Hired hand, that's a term you don't hear often anymore. It makes me think of a low paying part time job with few benefits, minimal opportunity for any training, and almost zero chance of advancement. I doubt very many kids would (or should) select that on career day now-a-days. A part time job at a convenience store or fast food restaurant would probably be a better career choice (with safer working conditions too).
 
(quoted from post at 05:36:47 01/27/22) I didn't see the trouble with Fixerupper's reply.It is the truth Those fancy planter will do all that and more if you want. And if it screws up it will cost some time for the signal to come back sometimes. I know my brother was working in one field and his signal died. So he waited a bit didn't come back so went to shed. He was watching a couple neighbors planting all of a sudden they quit also. As they packed up and went to the house too. Our equipment is not that new and the planter would do some of those things we don't use a Great Piece of S08789 to plant though he wants to go there in the near future.


Yes, fixerupper's reply is the truth but he is telling how well modern equipment works. Us yesterday guys don't want to hear it.
 
(quoted from post at 13:56:22 01/26/22) But if he is sitting there with an electronic failure that is more simple than replacing a mechanical part the neighbors think the world has come to an end.

I'll bet the guy who was still planting corn by poking holes in the ground with a stick had the same apoplexy when the first mechanical planters started showing up... Bbbbbbbuttt, what if it BREAKS DOWN???

WHEN, not if, it breaks down, you deal with it. Same as always. If it puts you out of the field for the rest of the day, it puts you out of the field for the rest of the day.
 
Agreed. That has been the whole point of bigger and more productive equipment since the internal combustion engine came to the farm. Used to be cheap to have more kids for farm help - now kids are expensive. You also used to be able to hire cheap labor from ranks of the unemployed - today anyone that you can hire temporarily probably isn't anyone you want operating expensive equipment or relying on to do a professional job. My younger brother covers well over a 1000 acres of row crop and probably twice that in hay ground every year - just him and a 15 year old son. When I was a kid that would have been a pipe dream to do something like that and be good at it. He does it all primarily with two field tractors and a loader tractor. Grain and hay get moved by the semi load and he puts in 20 hours days combining - he catches naps in the cab while the combine uses GPS to go down the rows. He wishes the trucks could at least self drive while waiting in line at the elevator so his son could drop off a truck in line and jump in the one that got unloaded while in the field.
 
You say that and it seems the same issues arises when you try to have hired help or inexperienced youngsters do work for you. Local hay guy puts up thousands of acres with his grandsons and cheap help from their high school friends. My son worked for him for two years - the guy loved him - he at least new to look back the equipment once in the while. It isn't uncommon for a kid who had never run a tractor before to be put in charge of a baler. Just making sure the baler had twine mystified some of them - let alone adjust a knotter or greasing the machine. The guy is almost 70 and has twice given himself a heart attack while going apocalyptic on some 17 year old that has stuffed a baler full of fencing or forgot to set a brake and rolled a piece of equipment into a pond a ditch.
 
(quoted from post at 10:19:22 01/27/22) You say that and it seems the same issues arises when you try to have hired help or inexperienced youngsters do work for you. Local hay guy puts up thousands of acres with his grandsons and cheap help from their high school friends. My son worked for him for two years - the guy loved him - he at least new to look back the equipment once in the while. It isn't uncommon for a kid who had never run a tractor before to be put in charge of a baler. Just making sure the baler had twine mystified some of them - let alone adjust a knotter or greasing the machine. The guy is almost 70 and has twice given himself a heart attack while going apocalyptic on some 17 year old that has stuffed a baler full of fencing or forgot to set a brake and rolled a piece of equipment into a pond a ditch.
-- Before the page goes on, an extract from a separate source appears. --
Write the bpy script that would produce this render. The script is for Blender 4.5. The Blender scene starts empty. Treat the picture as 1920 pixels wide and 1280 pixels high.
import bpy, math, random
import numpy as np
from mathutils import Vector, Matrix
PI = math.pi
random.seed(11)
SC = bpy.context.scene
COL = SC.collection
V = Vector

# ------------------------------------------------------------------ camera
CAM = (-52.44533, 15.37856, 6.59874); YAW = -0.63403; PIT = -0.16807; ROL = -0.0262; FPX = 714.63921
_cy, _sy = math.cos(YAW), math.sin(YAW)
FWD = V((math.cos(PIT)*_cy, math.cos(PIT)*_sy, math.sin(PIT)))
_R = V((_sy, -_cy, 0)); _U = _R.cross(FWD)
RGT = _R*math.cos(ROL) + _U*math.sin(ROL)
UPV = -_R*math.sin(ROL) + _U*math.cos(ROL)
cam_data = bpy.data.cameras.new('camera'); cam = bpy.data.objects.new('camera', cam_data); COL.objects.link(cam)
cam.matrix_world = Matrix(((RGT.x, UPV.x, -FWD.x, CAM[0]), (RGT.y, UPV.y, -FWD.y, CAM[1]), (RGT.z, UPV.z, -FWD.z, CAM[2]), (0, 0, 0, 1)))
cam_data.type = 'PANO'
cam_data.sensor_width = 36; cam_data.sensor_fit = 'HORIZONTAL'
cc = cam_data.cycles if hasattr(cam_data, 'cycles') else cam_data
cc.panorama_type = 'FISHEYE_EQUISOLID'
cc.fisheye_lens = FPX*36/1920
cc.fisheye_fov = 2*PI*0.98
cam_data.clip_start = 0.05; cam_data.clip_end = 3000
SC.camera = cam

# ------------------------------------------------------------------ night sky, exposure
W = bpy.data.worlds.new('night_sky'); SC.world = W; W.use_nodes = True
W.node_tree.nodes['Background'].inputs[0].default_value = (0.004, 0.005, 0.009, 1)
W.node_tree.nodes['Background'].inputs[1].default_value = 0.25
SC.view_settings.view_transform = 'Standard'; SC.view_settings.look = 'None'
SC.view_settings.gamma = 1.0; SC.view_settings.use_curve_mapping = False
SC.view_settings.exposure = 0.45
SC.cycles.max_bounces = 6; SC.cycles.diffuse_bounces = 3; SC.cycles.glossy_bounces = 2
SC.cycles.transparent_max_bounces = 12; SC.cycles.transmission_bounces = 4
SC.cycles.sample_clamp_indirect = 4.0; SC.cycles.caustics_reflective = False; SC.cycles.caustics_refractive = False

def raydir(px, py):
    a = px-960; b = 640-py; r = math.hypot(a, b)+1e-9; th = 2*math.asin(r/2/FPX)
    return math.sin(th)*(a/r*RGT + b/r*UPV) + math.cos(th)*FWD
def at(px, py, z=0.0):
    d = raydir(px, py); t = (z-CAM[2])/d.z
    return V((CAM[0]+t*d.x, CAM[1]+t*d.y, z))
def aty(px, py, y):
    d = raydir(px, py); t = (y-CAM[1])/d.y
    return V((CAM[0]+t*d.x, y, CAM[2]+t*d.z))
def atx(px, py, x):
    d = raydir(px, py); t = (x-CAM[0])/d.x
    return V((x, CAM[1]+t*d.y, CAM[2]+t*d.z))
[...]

Yeah who wants to work for a guy like that? People complain about "Millennials" (really Zoomers) not knowing anything, but that falls squarely on the shoulders of the Boomers (such as this guy) who were "too busy" to show a youngster anything, or felt that the youngster being around was "too dangerous" and shooed them back inside where they did what, exactly? Oh yeah, PLAY VIDEO GAMES BECAUSE THERE WAS NOTHING ELSE TO DO!

They just expect the kids to come out of the womb knowing everything. After all, they did, right?
 
(quoted from post at 11:18:37 01/26/22) The issue is not just finding quality workers it's also finding a farmer that is honest and will treat a hired man fair and honest. I went to work for a farmer for a small amount of money , bed, board , and , tobacco and every other Sunday off. I hardly ever got the money and not much tobacco. Every Sunday he said I had to milk as he had some place he had to go. After a year later one day I told him he had to milk tomorrow as I was going to be off. He said I own this farm and I will decide when you will be off. I said to plan on milking tomorrow. In the morning when he got up I was gone. Soon after the cows were gone and not long after that the farm was gone. The bank sold him out. I never felt sorry for him. I worked a good union job for the next 38 years and retired with a big Teamsters check and social security and life is just great. So you see it works both ways.

My Man!
 

I knew a man who only double cropped (wheat in the winter) was to keep the help employed.

He said he made next to nothing from it after overhead but giving his laborers work kept them around till summer/fall.
 
(quoted from post at 11:21:44 01/26/22) Its real easy to run a pattern in a field, make hydraulics move at set places.

The problem is, how do you handle problems?

Wind storm blew a tree branch down, or a kyack in the field.

Tire goes flat.

Hyd hose ruptures.

Opener blade jams a rock and stops turning.

Chisel plow plugged up.

Got stuck, or might get stuck ahead.

And 4523000 other oh what do I do now moments.

How does a tractor without a human deal with the unknown.

Driving around the field, no problem. Thats easy.

How do you deal with the odd stuff that happens 12 times a day?

Paul

Every bit of that is manageable by clever sensors that trigger a phone call summons to the "operator" who may be elsewhere but can come to the field when called. Just fail safe the equipment in the event of a problem and "phone home."